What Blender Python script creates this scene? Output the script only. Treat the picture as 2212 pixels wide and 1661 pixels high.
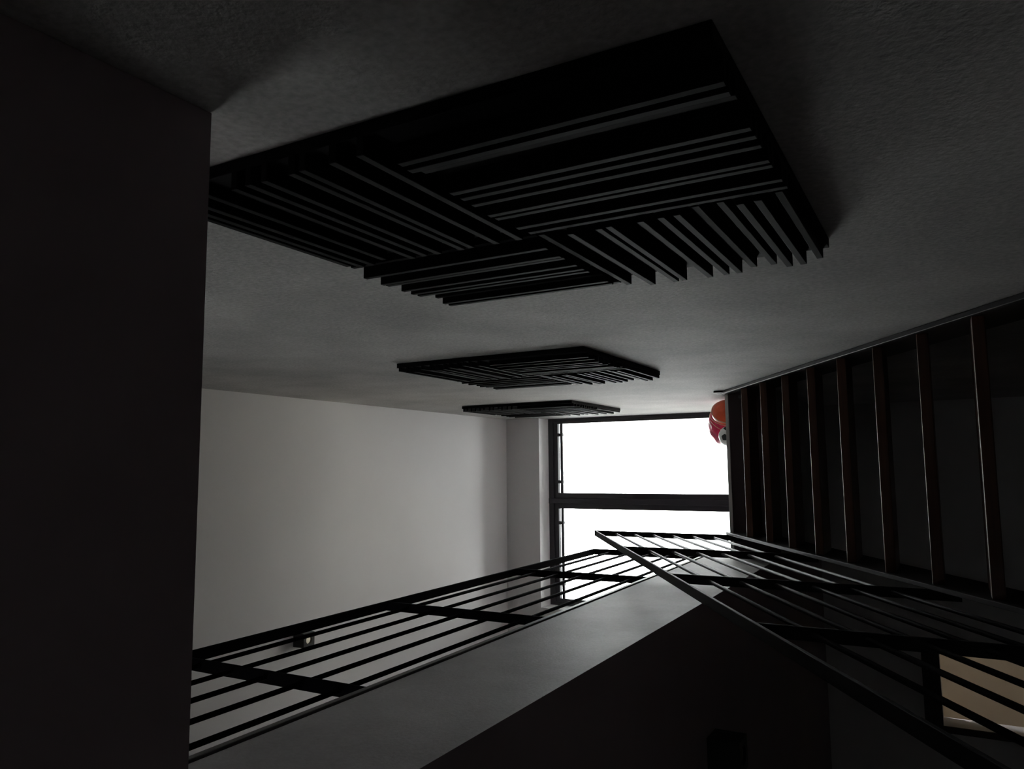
import bpy, bmesh, math, random
from mathutils import Vector, Matrix

for o in list(bpy.data.objects):
    bpy.data.objects.remove(o, do_unlink=True)
SC = bpy.context.scene
COL = SC.collection
E = 1.832                      # height of the lens above the lower floor (m)

# ------------------------------------------------------------------ camera
cam_d = bpy.data.cameras.new('camera')
cam = bpy.data.objects.new('camera', cam_d)
COL.objects.link(cam)
pitch, yaw, roll = math.radians(29.28918), math.radians(7.2013), math.radians(-4.04238)
w = Vector((math.sin(yaw)*math.cos(pitch), math.cos(yaw)*math.cos(pitch), math.sin(pitch)))
r0 = Vector((math.cos(yaw), -math.sin(yaw), 0))
u0 = r0.cross(w)
r = math.cos(roll)*r0 + math.sin(roll)*u0
u = -math.sin(roll)*r0 + math.cos(roll)*u0
X, Y, Zc = -u, r, -w            # the phone is held a quarter turn: picture left is up
cam.matrix_world = Matrix(((X.x, Y.x, Zc.x, 0), (X.y, Y.y, Zc.y, 0), (X.z, Y.z, Zc.z, E), (0, 0, 0, 1)))
cam_d.sensor_fit = 'HORIZONTAL'
cam_d.sensor_width = 36.0
cam_d.lens = 1658.376/2212*36.0
cam_d.clip_start = 0.02
SC.camera = cam

# ------------------------------------------------------------------ sky and exposure
world = bpy.data.worlds.new('overcast_sky')
SC.world = world
world.use_nodes = True
nt = world.node_tree
nt.nodes.clear()
wo = nt.nodes.new('ShaderNodeOutputWorld')
bg = nt.nodes.new('ShaderNodeBackground')
tc = nt.nodes.new('ShaderNodeTexCoord')
sx = nt.nodes.new('ShaderNodeSeparateXYZ')
cr = nt.nodes.new('ShaderNodeValToRGB')
mr = nt.nodes.new('ShaderNodeMapRange')
mr.inputs['From Min'].default_value = -1
mr.inputs['From Max'].default_value = 1
nt.links.new(tc.outputs['Generated'], sx.inputs[0])
nt.links.new(sx.outputs['Z'], mr.inputs['Value'])
nt.links.new(mr.outputs[0], cr.inputs[0])
cr.color_ramp.elements[0].position = 0.14
cr.color_ramp.elements[0].color = (1.0, 0.99, 0.99, 1)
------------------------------
◆ **Do this**:
Leave out all pictures, then copy the remaining material exactly.

◆ **Solution**:
What Blender Python script creates this scene? Output the script only. Treat the picture as 2212 pixels wide and 1661 pixels high.
import bpy, bmesh, math, random
from mathutils import Vector, Matrix

for o in list(bpy.data.objects):
    bpy.data.objects.remove(o, do_unlink=True)
SC = bpy.context.scene
COL = SC.collection
E = 1.832                      # height of the lens above the lower floor (m)

# ------------------------------------------------------------------ camera
cam_d = bpy.data.cameras.new('camera')
cam = bpy.data.objects.new('camera', cam_d)
COL.objects.link(cam)
pitch, yaw, roll = math.radians(29.28918), math.radians(7.2013), math.radians(-4.04238)
w = Vector((math.sin(yaw)*math.cos(pitch), math.cos(yaw)*math.cos(pitch), math.sin(pitch)))
r0 = Vector((math.cos(yaw), -math.sin(yaw), 0))
u0 = r0.cross(w)
r = math.cos(roll)*r0 + math.sin(roll)*u0
u = -math.sin(roll)*r0 + math.cos(roll)*u0
X, Y, Zc = -u, r, -w            # the phone is held a quarter turn: picture left is up
cam.matrix_world = Matrix(((X.x, Y.x, Zc.x, 0), (X.y, Y.y, Zc.y, 0), (X.z, Y.z, Zc.z, E), (0, 0, 0, 1)))
cam_d.sensor_fit = 'HORIZONTAL'
cam_d.sensor_width = 36.0
cam_d.lens = 1658.376/2212*36.0
cam_d.clip_start = 0.02
SC.camera = cam

# ------------------------------------------------------------------ sky and exposure
world = bpy.data.worlds.new('overcast_sky')
SC.world = world
world.use_nodes = True
nt = world.node_tree
nt.nodes.clear()
wo = nt.nodes.new('ShaderNodeOutputWorld')
bg = nt.nodes.new('ShaderNodeBackground')
tc = nt.nodes.new('ShaderNodeTexCoord')
sx = nt.nodes.new('ShaderNodeSeparateXYZ')
cr = nt.nodes.new('ShaderNodeValToRGB')
mr = nt.nodes.new('ShaderNodeMapRange')
mr.inputs['From Min'].default_value = -1
mr.inputs['From Max'].default_value = 1
nt.links.new(tc.outputs['Generated'], sx.inputs[0])
nt.links.new(sx.outputs['Z'], mr.inputs['Value'])
nt.links.new(mr.outputs[0], cr.inputs[0])
cr.color_ramp.elements[0].position = 0.14
cr.color_ramp.elements[0].color = (1.0, 0.99, 0.99, 1)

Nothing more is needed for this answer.